Be a shark whisper: How to take care of your need for money and profit

by | May 21, 2010

shark.jpg
This morning, after my meditation and during my customary focusing session, I encountered my inner shark.
She came to me as a gripping in my upper jaw, which evolved into an image of tightly clenched shark’s teeth. I said hello, and invited her to show me how she wanted me to be with her.
Instantly I saw that she wanted to be accepted, integrated, even loved. And I immediately encountered the sharpest resistance. The shark, from my perspective, was greedy, grasping, devouring. She showed up in my business as a crass, even vicious, pursuer of income.

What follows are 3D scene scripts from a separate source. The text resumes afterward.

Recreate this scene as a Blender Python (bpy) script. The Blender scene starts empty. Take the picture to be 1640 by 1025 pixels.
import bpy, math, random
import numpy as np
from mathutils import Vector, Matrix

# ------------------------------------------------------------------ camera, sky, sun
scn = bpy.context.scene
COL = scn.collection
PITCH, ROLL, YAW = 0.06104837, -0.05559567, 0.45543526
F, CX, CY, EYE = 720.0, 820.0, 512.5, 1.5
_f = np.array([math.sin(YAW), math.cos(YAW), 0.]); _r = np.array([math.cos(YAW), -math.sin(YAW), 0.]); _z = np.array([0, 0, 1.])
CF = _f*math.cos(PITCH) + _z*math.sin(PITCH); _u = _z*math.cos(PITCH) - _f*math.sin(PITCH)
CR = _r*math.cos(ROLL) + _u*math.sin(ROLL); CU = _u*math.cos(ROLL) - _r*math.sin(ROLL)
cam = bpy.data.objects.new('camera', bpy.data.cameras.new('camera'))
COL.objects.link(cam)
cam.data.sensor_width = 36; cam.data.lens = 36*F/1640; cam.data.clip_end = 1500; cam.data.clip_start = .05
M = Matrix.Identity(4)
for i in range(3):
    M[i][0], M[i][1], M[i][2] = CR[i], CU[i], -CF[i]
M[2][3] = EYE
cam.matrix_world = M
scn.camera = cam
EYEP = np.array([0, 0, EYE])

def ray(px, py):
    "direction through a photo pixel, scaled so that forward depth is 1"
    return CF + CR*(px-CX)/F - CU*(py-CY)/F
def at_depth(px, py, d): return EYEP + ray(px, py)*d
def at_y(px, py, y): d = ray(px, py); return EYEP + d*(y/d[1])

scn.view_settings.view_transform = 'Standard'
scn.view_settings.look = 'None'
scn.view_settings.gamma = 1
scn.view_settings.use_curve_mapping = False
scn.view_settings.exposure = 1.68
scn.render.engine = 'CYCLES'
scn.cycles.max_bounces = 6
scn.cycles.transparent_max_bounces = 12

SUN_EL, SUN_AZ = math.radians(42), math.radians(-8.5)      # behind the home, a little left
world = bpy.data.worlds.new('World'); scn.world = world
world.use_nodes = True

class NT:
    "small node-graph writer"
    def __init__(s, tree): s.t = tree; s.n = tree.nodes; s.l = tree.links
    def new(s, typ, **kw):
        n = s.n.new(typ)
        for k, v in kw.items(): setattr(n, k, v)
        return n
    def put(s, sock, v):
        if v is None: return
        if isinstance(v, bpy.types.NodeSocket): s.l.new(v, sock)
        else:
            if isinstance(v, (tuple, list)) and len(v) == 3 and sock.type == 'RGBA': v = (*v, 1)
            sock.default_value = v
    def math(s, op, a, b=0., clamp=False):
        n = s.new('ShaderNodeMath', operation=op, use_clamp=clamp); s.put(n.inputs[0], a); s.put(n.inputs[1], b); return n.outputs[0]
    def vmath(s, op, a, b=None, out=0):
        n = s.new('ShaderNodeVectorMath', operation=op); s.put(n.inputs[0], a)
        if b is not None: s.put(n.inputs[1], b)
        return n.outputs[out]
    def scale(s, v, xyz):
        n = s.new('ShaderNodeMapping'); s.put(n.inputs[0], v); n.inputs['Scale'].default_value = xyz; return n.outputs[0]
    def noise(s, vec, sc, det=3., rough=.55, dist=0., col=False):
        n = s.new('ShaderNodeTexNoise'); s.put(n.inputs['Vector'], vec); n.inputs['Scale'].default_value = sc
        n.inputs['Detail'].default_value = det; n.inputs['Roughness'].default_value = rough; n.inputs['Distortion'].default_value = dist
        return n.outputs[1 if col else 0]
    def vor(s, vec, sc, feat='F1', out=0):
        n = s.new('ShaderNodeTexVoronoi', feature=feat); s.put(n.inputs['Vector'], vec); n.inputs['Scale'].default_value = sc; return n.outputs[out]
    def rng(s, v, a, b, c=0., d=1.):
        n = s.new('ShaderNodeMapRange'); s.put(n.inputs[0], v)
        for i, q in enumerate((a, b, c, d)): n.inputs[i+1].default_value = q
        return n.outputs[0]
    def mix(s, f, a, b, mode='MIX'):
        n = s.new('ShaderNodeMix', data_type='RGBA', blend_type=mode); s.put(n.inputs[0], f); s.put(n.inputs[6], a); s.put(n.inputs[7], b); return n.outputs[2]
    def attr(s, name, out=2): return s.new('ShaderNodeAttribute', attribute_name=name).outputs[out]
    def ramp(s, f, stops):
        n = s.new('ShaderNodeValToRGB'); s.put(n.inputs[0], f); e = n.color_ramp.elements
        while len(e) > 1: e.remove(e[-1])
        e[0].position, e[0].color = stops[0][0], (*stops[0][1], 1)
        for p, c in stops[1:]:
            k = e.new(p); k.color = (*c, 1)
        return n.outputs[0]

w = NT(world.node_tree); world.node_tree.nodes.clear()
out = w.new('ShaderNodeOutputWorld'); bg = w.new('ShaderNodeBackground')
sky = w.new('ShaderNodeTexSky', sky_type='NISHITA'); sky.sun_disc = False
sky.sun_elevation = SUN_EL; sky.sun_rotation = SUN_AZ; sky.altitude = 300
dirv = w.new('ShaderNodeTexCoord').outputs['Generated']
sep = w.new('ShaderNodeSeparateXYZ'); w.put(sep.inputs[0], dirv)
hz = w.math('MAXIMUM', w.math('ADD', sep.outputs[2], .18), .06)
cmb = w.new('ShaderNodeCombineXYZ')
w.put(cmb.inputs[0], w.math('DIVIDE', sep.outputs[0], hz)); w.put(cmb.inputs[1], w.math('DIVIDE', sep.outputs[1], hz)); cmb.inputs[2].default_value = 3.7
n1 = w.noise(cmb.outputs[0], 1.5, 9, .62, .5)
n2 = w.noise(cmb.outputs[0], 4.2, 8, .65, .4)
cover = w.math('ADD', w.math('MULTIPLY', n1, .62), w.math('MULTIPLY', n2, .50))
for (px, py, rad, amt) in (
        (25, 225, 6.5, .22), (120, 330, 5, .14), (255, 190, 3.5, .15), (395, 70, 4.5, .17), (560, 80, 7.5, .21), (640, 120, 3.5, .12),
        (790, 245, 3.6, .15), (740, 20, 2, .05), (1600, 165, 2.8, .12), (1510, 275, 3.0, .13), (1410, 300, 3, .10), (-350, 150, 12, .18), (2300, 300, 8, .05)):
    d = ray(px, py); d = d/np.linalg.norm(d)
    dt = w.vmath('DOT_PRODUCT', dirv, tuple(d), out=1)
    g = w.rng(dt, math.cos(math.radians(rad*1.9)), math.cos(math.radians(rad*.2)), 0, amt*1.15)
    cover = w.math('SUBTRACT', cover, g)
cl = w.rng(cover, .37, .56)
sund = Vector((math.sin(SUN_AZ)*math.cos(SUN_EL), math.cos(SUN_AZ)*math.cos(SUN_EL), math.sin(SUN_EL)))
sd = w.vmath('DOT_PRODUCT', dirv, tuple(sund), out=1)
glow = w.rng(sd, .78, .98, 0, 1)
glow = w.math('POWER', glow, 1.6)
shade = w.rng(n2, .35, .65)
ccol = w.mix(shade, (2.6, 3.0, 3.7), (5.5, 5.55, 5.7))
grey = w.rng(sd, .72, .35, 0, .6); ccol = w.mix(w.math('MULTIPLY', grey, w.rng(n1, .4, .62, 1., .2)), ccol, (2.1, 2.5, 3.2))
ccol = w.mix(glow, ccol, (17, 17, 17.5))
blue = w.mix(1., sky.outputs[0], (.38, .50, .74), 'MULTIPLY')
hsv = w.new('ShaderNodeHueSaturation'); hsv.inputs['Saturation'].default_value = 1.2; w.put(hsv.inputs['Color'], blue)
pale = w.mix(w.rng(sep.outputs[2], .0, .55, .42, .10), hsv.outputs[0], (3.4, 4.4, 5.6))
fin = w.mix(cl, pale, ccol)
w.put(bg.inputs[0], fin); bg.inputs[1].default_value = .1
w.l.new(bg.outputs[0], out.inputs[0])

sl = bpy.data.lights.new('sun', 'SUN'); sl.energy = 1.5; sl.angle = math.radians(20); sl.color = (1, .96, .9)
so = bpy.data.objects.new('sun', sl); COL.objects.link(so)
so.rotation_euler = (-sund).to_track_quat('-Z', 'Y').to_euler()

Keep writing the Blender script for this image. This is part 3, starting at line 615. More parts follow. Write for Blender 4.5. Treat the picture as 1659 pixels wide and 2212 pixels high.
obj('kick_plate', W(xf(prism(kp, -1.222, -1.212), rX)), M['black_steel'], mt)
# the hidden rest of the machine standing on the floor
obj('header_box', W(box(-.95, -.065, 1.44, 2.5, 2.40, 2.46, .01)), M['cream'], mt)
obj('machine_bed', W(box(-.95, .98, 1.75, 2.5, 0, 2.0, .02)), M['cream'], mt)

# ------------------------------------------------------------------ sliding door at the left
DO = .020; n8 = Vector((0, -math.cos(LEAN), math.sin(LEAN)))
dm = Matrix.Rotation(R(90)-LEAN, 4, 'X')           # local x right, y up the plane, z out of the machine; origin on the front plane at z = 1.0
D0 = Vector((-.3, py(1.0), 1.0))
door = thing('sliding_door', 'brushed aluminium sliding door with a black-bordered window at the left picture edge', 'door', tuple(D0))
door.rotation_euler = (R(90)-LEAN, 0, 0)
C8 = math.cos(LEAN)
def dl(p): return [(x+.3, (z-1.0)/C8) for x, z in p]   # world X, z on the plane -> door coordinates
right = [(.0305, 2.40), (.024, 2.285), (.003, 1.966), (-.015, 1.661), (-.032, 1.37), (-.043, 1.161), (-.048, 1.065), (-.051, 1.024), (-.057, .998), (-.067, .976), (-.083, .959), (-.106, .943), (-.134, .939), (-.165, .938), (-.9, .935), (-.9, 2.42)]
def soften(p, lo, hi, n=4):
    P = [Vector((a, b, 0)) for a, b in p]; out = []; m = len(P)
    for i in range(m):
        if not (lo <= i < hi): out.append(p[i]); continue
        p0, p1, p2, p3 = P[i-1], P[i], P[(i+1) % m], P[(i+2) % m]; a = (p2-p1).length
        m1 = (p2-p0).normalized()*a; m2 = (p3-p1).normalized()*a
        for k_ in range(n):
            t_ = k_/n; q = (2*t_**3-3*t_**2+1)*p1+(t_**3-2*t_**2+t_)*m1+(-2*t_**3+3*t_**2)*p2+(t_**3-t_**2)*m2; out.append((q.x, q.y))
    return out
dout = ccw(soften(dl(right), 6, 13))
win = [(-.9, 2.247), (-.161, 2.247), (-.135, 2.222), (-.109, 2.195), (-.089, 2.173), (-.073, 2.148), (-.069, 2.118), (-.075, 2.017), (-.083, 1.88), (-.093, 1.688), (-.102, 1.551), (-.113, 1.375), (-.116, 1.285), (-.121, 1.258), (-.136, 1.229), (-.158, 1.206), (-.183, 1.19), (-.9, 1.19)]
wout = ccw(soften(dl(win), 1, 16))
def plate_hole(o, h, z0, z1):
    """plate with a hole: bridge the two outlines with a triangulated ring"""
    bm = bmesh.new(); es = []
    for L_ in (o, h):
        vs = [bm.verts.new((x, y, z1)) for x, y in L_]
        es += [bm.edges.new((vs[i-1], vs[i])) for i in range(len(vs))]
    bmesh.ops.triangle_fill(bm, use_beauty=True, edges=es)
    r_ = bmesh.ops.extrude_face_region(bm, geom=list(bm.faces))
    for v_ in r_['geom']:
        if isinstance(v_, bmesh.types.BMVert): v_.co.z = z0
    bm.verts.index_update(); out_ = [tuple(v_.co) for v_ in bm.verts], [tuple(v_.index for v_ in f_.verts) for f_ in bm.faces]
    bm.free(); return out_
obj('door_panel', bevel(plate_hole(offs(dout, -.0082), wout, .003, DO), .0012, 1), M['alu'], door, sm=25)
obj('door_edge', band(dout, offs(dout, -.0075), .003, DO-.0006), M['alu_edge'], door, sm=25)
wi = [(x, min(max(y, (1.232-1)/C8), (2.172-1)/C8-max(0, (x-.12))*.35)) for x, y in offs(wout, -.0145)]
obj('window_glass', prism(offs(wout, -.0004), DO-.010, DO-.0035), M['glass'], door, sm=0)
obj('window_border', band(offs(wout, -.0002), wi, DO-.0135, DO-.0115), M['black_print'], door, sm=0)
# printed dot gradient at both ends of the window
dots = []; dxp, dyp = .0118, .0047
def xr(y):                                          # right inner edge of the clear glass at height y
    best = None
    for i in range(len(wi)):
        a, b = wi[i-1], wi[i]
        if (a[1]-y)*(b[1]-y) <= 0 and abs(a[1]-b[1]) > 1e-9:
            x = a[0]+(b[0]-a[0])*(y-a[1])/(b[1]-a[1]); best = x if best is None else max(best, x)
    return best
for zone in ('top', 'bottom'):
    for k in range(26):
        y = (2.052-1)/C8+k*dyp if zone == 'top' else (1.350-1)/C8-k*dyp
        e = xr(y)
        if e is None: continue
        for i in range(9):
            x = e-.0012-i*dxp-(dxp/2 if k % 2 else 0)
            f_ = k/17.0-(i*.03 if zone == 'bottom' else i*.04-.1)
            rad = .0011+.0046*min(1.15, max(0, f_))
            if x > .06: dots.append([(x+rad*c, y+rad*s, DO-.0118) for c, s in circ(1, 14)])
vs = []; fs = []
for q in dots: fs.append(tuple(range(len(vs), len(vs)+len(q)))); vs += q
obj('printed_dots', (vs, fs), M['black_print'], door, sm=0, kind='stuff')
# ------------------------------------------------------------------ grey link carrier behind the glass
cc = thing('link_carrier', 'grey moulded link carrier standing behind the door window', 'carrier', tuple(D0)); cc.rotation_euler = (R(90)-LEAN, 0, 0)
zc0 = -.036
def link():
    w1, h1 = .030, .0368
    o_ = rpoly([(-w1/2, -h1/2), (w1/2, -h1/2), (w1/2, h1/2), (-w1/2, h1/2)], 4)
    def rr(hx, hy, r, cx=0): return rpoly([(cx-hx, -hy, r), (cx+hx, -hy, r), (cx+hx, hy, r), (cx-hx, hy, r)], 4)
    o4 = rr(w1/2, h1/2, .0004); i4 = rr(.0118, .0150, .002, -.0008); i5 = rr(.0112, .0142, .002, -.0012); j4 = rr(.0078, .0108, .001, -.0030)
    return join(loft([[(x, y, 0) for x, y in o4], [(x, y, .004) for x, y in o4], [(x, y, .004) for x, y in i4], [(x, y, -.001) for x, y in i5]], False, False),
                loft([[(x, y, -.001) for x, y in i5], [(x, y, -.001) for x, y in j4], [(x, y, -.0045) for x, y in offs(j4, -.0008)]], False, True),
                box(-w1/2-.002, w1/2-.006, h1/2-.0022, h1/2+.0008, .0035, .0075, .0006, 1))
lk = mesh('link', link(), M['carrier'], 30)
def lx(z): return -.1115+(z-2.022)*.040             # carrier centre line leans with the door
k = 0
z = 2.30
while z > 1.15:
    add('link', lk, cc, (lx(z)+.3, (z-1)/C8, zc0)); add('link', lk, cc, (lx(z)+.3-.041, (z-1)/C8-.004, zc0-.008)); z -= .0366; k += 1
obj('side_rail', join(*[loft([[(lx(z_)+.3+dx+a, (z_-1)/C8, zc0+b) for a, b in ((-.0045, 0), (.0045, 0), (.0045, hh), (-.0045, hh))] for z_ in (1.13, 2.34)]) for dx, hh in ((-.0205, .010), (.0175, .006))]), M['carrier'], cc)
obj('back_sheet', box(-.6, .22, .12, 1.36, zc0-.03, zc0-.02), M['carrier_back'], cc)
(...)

I felt I had no choice but to cage her.
Still, I stayed with her, and the floodgates opened. Image after image flooded my awareness as I saw how I muzzled, rejected, caged, criticized, shamed, resented, and denied my inner shark. The sense of hurt was palpable. Though I could not imagine integrating this ugly creature, it was clear to me that denying her was utterly wrong.
So I asked how she wanted me to be with her. The image came of the Whalerider, and I saw myself lying on the shark’s back, gentling her. As we swam, I saw myself feeding her on legitimately earned profits instead of abandoning her to forage among hapless victims of my fear and grasping.
I saw that the shark could be tamed, providing I agreed to be tamed in return.
Taming the shark means being responsible for earning a good living. It means honoring her needs instead of denying them. It means acknowledging my shark nature and gentling it instead of whipping it into submission.
I guess you could say I’ve been called to be a shark whisperer.
And you? What does your inner shark need today?